DESCRIPTION OF THE TASK: Give the total number of lines with the word "high" in them, and no other words.

3D scene scripts:
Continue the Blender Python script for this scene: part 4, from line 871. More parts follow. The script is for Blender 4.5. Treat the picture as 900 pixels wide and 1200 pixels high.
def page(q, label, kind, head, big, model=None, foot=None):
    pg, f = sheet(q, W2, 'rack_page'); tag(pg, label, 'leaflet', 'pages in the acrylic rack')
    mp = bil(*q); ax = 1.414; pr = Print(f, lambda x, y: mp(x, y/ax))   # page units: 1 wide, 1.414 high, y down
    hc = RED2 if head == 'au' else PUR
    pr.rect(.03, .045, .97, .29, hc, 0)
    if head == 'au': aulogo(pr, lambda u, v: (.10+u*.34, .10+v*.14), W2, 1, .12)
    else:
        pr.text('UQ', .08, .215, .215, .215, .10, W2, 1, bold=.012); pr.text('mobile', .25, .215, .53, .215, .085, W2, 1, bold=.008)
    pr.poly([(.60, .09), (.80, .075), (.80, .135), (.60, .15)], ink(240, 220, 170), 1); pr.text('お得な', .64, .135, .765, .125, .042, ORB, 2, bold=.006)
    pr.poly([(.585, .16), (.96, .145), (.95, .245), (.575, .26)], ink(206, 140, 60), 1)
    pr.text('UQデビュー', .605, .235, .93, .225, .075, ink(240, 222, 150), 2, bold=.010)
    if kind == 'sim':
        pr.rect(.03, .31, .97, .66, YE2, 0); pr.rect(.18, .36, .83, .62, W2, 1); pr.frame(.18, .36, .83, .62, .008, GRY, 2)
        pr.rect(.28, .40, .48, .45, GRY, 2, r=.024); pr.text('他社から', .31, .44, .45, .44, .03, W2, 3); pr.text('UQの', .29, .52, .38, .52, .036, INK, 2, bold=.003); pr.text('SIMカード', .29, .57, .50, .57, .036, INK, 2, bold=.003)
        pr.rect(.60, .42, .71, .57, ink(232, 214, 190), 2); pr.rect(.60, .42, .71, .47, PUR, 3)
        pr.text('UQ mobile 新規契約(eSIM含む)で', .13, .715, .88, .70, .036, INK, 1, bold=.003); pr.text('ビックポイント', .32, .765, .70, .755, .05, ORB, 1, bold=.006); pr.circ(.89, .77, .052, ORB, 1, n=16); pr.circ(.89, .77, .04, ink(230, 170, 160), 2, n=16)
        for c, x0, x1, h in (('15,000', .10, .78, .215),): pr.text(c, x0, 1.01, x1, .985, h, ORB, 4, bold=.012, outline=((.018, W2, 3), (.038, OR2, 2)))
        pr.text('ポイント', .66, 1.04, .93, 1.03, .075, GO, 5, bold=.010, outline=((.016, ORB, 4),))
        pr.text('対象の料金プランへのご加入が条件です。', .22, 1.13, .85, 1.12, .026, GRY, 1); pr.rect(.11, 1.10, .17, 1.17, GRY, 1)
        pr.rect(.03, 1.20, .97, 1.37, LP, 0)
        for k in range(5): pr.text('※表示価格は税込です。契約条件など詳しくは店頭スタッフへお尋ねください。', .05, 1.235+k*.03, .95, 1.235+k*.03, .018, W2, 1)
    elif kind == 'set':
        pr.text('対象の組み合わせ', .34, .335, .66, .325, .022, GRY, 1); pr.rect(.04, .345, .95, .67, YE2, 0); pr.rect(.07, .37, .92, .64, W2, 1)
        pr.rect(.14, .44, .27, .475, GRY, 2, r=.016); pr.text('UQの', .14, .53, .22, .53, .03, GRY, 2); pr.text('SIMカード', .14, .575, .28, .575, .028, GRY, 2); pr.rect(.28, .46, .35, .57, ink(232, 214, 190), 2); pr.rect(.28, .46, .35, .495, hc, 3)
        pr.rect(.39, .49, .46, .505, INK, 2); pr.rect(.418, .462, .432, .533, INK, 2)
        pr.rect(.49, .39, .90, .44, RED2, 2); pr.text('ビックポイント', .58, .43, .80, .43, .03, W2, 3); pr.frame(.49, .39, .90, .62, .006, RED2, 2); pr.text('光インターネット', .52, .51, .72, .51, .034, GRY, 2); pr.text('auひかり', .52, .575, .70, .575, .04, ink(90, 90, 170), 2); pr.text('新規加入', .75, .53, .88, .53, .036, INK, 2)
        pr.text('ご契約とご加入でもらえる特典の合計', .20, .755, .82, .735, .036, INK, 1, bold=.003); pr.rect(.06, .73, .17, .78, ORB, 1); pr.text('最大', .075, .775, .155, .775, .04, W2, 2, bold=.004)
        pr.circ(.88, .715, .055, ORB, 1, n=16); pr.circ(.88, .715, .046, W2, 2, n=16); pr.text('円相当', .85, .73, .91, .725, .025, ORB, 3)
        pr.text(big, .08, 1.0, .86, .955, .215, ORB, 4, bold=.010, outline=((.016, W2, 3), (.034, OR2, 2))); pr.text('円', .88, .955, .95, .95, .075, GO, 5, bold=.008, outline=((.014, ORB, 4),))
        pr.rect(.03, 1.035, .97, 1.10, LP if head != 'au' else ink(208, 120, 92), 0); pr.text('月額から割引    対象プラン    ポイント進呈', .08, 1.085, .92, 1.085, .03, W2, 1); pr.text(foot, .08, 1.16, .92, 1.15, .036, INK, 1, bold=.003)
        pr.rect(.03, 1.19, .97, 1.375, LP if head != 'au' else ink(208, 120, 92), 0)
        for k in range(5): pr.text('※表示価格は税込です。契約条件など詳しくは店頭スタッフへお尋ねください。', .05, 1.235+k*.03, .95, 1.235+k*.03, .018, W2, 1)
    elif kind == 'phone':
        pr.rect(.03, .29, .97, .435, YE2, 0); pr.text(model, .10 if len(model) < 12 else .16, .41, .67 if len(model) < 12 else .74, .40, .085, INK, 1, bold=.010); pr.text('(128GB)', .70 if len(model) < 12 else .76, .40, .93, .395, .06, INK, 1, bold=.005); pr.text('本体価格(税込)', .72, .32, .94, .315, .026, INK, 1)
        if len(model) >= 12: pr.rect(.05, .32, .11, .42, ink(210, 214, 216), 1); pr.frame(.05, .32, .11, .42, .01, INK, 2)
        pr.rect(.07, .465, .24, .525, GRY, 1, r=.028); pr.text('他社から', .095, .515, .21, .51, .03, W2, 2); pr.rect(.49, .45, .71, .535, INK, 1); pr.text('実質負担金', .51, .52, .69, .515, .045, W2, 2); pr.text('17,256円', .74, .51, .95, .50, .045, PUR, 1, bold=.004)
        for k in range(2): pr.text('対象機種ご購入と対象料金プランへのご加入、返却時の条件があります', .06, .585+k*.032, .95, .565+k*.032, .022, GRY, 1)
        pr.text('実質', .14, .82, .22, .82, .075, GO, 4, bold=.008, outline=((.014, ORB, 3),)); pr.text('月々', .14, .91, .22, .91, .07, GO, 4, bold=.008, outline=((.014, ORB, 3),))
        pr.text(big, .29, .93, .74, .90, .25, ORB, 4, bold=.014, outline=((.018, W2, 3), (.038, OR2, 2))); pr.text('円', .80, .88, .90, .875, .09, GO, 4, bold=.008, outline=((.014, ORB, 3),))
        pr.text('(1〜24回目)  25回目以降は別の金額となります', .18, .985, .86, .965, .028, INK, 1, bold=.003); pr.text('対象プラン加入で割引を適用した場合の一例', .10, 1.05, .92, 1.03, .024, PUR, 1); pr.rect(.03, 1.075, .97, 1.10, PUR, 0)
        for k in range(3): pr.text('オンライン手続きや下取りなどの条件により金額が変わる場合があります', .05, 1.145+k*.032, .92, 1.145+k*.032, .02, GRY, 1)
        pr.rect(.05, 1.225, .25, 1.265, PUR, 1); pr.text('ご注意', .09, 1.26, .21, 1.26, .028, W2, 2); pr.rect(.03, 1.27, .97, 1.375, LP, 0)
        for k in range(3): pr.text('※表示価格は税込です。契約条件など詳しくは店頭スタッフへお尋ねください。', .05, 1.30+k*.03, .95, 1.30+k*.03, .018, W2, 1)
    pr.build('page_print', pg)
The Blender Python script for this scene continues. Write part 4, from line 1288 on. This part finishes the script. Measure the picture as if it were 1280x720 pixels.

RESULT: 2